E.R. : Vous travaillez comment?
Y.C. : 
Pour l’instant on se réunit tous les quinze jours, on fait des discussions téléphoniques le lundi ou le mardi avec le comité exécutif de la SHF. On a travaillé sur les scénarios entretemps, et on discute tous ensemble selon l’évolution, on n’a pas tellement le choix.

E.R. : Quelles perspectives ?
Y.C. : 
Pour la Grande Semaine, on décidera la semaine prochaine. Mais honnêtement on est dans du pilotage à vue, comme tout le monde quoi...
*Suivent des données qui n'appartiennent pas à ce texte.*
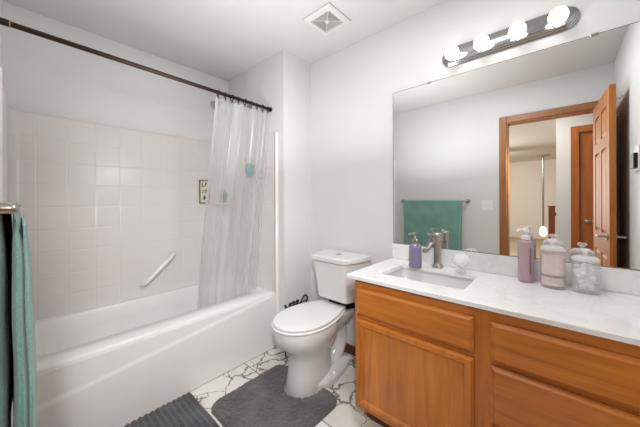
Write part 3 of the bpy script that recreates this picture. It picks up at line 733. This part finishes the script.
bm = BM(); tube(bm, arc([sp(0, .186), sp(.03, .192), sp(.062, .200)], 4), [.008]*4+[.007]*4+[.009], 10); sphere(bm, sp(.063, .2005), .008, 12, 8); obj('lever', bm, 'nickel', fa, smooth=60)

sx, sy = 1.018, -.165
sd = thing('soap_dispenser', 'lavender glass soap dispenser with metal pump beside the sink', 'soap dispenser', (sx, sy, CT))
obj('bottle', mlathe((sx, sy, CT), [(.030, .0005), (.036, .004), (.037, .012), (.036, .118), (.032, .134), (.020, .143), (.016, .146), (.016, .156)], 28), 'lavglass', sd, smooth=45)
obj('liquid', mlathe((sx, sy, CT), [(.030, .006), (.0335, .012), (.033, .105), (.0, .106)], 24), 'lavliq', sd, smooth=45)
bm = BM(); lathe(bm, (sx, sy, CT+.150), [(.018, 0), (.018, .014), (.010, .018), (.006, .022), (.006, .042), (.012, .044), (.012, .056), (.0, .058)], 20); tube(bm, arc([(sx, sy, CT+.200), (sx-.015, sy-.02, CT+.202), (sx-.026, sy-.034, CT+.196)], 4), .0055, 10); obj('pump', bm, 'nickel', sd, smooth=50)

kx, ky = 1.257, -.118
kb = thing('crystal_ornament', 'clear faceted crystal ornament on a small foot beside the faucet', 'ornament', (kx, ky, CT))
obj('foot', mlathe((kx, ky, CT), [(.026, .0005), (.026, .008), (.020, .014), (.010, .020), (.010, .032), (.013, .036)], 20), 'crystal', kb, smooth=30)
bm = BM(); n = 10; c0 = Vector((kx, ky, CT+.068)); dv = Vector((-.15, -.45, .88)).normalized(); q = dv.to_track_quat('Z', 'Y').to_matrix()
rings = []
for r, h, ph in ((.013, -.036, 0), (.034, -.020, .5), (.049, .004, 0), (.045, .018, .5), (.030, .029, 0), (.016, .031, .5)):
    rings.append([c0+q @ Vector((r*math.cos(2*math.pi*(i+ph)/n), r*math.sin(2*math.pi*(i+ph)/n), h)) for i in range(n)])
V = []
for rg in rings: V.append([bm.verts.new(p) for p in rg])
for k, (a, b) in enumerate(zip(V, V[1:])):
    for i in range(n):
        i1 = (i+1) % n
        if k % 2 == 0: bm.faces.new((a[i], a[i1], b[i])); bm.faces.new((a[i1], b[i1], b[i]))
        else: bm.faces.new((a[i], a[i1], b[i1])); bm.faces.new((a[i], b[i1], b[i]))
bm.faces.new(V[0][::-1]); bm.faces.new(V[-1]); obj('crystal', bm, 'crystal', kb)

px, py = 1.538, -.078
pb = thing('lotion_bottle', 'tall mauve pump bottle beside the two lidded jars', 'bottle', (px, py, CT))
obj('bottle', mlathe((px, py, CT), [(.028, .0005), (.032, .005), (.0325, .012), (.0325, .185), (.030, .198), (.017, .204), (.015, .206), (.015, .214)], 28), 'pinkglass', pb, smooth=45)
obj('liquid', mlathe((px, py, CT), [(.026, .005), (.0285, .012), (.0285, .165), (.0, .166)], 24), 'mauveliq', pb, smooth=45)
bm = BM(); lathe(bm, (px, py, CT+.207), [(.019, 0), (.019, .018), (.010, .021), (.007, .022), (.007, .036), (.014, .038), (.014, .052), (.010, .056), (.0, .056)], 20); tube(bm, arc([(px, py, CT+.252), (px-.02, py-.012, CT+.254), (px-.034, py-.02, CT+.247)], 4), .006, 10); obj('pump', bm, 'whitep', pb, smooth=50)
bm = BM()   # small upright print on the bottle
for k in range(11):
    a = math.radians(-60+(0 if k % 2 else 3)); z = CT+.045+k*.0115
    for j in range(2):
        aa = a+j*.12; p = Vector((px+.0327*math.cos(aa), py+.0327*math.sin(aa), z)); t_ = Vector((-math.sin(aa), math.cos(aa), 0)); n_ = Vector((math.cos(aa), math.sin(aa), 0))
        hgt = .007 if (k+j) % 3 else .004
        loft(bm, [[p-t_*.0016+n_*o_, p+t_*.0016+n_*o_, p+t_*.0016+n_*o_+Vector((0, 0, hgt)), p-t_*.0016+n_*o_+Vector((0, 0, hgt))] for o_ in (-.0006, .0006)])
obj('print', bm, 'greyink', pb)

def jar(name, label, x, y, hgt, rx_, ry_, fill, glassm):
    t = thing(name, label, 'jar', (x, y, CT))
    bm = BM(); n = 48; rings = []
    def ring(k, z, rib): return [(x+(rx_*k)*math.cos(2*math.pi*i/n)*(1+rib*(.5+.5*math.cos(i*math.pi*.5))), y+(ry_*k)*math.sin(2*math.pi*i/n)*(1+rib*(.5+.5*math.cos(i*math.pi*.5))), CT+z) for i in range(n)]
    loft(bm, [ring(.92, .0005, 0), ring(1, .006, 0), ring(1, hgt*.95, .0), ring(.94, hgt, 0), ring(.90, hgt, 0), ring(.90, .012, .0), ring(.80, .010, 0)]); obj('body', bm, glassm, t, smooth=40)
    bm = BM(); loft(bm, [ring(.98, hgt+.001, 0), ring(1.0, hgt+.005, 0), ring(.98, hgt+.012, 0), ring(.72, hgt+.022, 0), ring(.3, hgt+.026, 0)]); obj('lid', bm, 'lidglass', t, smooth=30)
    obj('knob', mlathe((x, y, CT+hgt+.025), [(.008, 0), (.007, .008), (.017, .016), (.019, .022), (.013, .029), (0, .03)], 10), 'crystal', t)
    if fill == 'salt':
        for z0, z1, m, nm in ((.014, .028, 'cotton', 'bottom_layer'), (.028, .05, 'pinksalt', 'lower_layer'), (.05, .062, 'darkband', 'middle_layer'), (.062, hgt*.86, 'pinksalt', 'upper_layer')):
            bm = BM(); loft(bm, [ring(.885, z0+.0003, 0), ring(.885, z1-.0003, 0)]); obj(nm, bm, m, t, smooth=40)
    else:
        bm = BM(); rn = random.Random(3)
        for k in range(60):
            a = rn.uniform(0, 2*math.pi); q = math.sqrt(rn.uniform(0, 1))*.62; z = rn.uniform(.028, hgt*.84)
            sphere(bm, (x+rx_*q*math.cos(a), y+ry_*q*math.sin(a), CT+z), rn.uniform(.010, .0145), 10, 7)
        o = obj('cotton_balls', bm, 'cotton', t, smooth=180); o['kind'] = 'stuff'
    return t
jar('glass_jar', 'lidded glass jar of layered pink bath salts, middle of the three containers', 1.638, -.118, .170, .045, .034, 'salt', 'pinkjar')
jar('glass_jar', 'lidded clear glass jar filled with white cotton, nearest the right wall', 1.744, -.113, .137, .046, .034, 'cotton', 'glass')

# ------------------------------------------------------------------ towel bar, towel, wall plates
bz, by, bx0, bx1 = 1.203, -1.758, .045, .853
tb = thing('towel_bar', 'metal towel bar on the wall beside the door', 'towel bar', (.45, by, bz))
obj('bar', mtube([(bx0-.002, by, bz), (bx1+.002, by, bz)], .008, 16), 'nickel', tb, smooth=60)
for x in (bx0, bx1): obj('post', mlathe((x, -W+.001, bz), [(.027, 0), (.027, .006), (.018, .012), (.0098, .02), (.0098, .062), (.0092, .068), (.006, .0715), (.0, .0725)], 20, 'y'), 'nickel', tb, smooth=60)
# one sheet: inner and outer outline of the folded towel, up the back, over the bar and down the front
inner, outer = [], []
for k in range(31):
    z = .50+(bz-.50)*k/30; d_ = bz-z; inner.append((by-.0085+.0055*min(1, d_/.1), z)); outer.append((by-.0115-.026*min(1, d_/.16), z))
for k in range(1, 8):
    a = math.pi-math.pi*k/8; inner.append((by+.0085*math.cos(a), bz+.0085*math.sin(a))); outer.append((by+.0115*math.cos(a), bz+.0115*math.sin(a)))
for k in range(39):
    z = bz-(bz-.33)*k/38; d_ = bz-z; inner.append((by+.0085-.002*min(1, d_/.1), z)); outer.append((by+.0115+.013*min(1, d_/.10)+.008*min(1, d_/.5), z))
def sweep(inner, outer, x0, x1, seed, n=48):
    bm = BM(); rings = []
    for i in range(n+1):
        u = i/n; e = min(u, 1-u)*n/2.0; th = max(.3, math.sqrt(max(0, 1-(1-min(e, 1))**2)))
        pts = []
        for (a, za), (b, zb) in zip(inner, outer): pts.append(((a+b)/2+(a-b)/2*th, (za+zb)/2+(za-zb)/2*th))
        for (a, za), (b, zb) in zip(inner[::-1], outer[::-1]): pts.append(((a+b)/2+(b-a)/2*th, (za+zb)/2+(zb-za)/2*th))
        x = x0+(x1-x0)*u; R_ = []
        for y, z in pts:
            h = min(1, max(0, bz-.03-z)/.15)
            R_.append((x+(.5-u)*.03*min(1, max(0, bz-z)/.35)+.004*noise.noise((z*9, seed, 2)), y+(.0025*math.sin(u*15+seed)+.005*noise.noise((u*4, z*5, seed)))*h, z))
        rings.append(R_)
    loft(bm, rings); return bm
tw = obj('bath_towel', sweep(inner, outer, .078, .803, 1.3), 'towel', smooth=60)
tag(tw, 'teal green bath towel draped over the towel bar', 'towel')
i2, o2 = [], []
for k in range(34):
    z = 1.165-(1.165-.36)*k/33; d_ = 1.165-z; b0 = by+.0245+.008*min(1, (bz-z)/.5); i2.append((b0-.003, z)); o2.append((b0+.002+.007*min(1, d_/.12), z))
obj('folded_layer', sweep(i2, o2, .082, .799, 1.3), 'towel', tw, smooth=60)

sp_ = thing('light_switch', 'white double light switch plate between towel and door', 'switch', (1.054, -W, 1.153))
obj('plate', mbox(.997, 1.111, -W+.001, -W+.006, 1.094, 1.212), 'whitep', sp_, bevel=.003)
for x in (1.031, 1.077): obj('toggle', mbox(x-.005, x+.005, -W+.005, -W+.016, 1.143, 1.163), 'whitep', sp_, bevel=.002)
wp = thing('wall_control', 'white wall control plate with a black face, on the wall behind the door', 'control', (L, -.845, 1.475))
obj('plate', mbox(L-.008, L-.001, -.915, -.775, 1.395, 1.555), 'whitep', wp, bevel=.003)
obj('black_face', mbox(L-.026, L-.007, -.875, -.795, 1.41, 1.505), 'black', wp, bevel=.004)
La seule différence c’est que les autres disciplines peuvent se permettre éventuellement d’organiser une finale, comme l’endurance, quitte à ce que les critères de qualification soient différents parce que pour eux c’est vraiment essentiel : c’est là qu’ils vendent leurs chevaux. Alors est-ce qu’on change les dates ? On ajustera au fur et à mesure.

E.R. : Et l’élevage ?

Y.C. : L’élevage va prendre un grand coup derrière la tête. Et puis il faut reconnaître que globalement on est arrivé à un coût de prix de revient trop cher. Honnêtement on est un peu arrivés à une folie, au niveau des prix, ça devient insupportable. Et je ne parle même pas des prix de saillie où tu achètes à la paillette, et avec deux paillettes tu dois remplir ta jument. On marche sur la tête ! Si au moins il y avait un marché derrière… ce qui m’inquiète c’est le marché ! Parce qui si tu as des 3, 4, 5 et 6 ans qui ne se vendent pas, ça risque de faire chuter le marché de manière importante. Ce sera un marché mondialement touché, ce n’est pas propre à la France ça touche tout le monde ! J’ai peur de l’après-demain, voilà.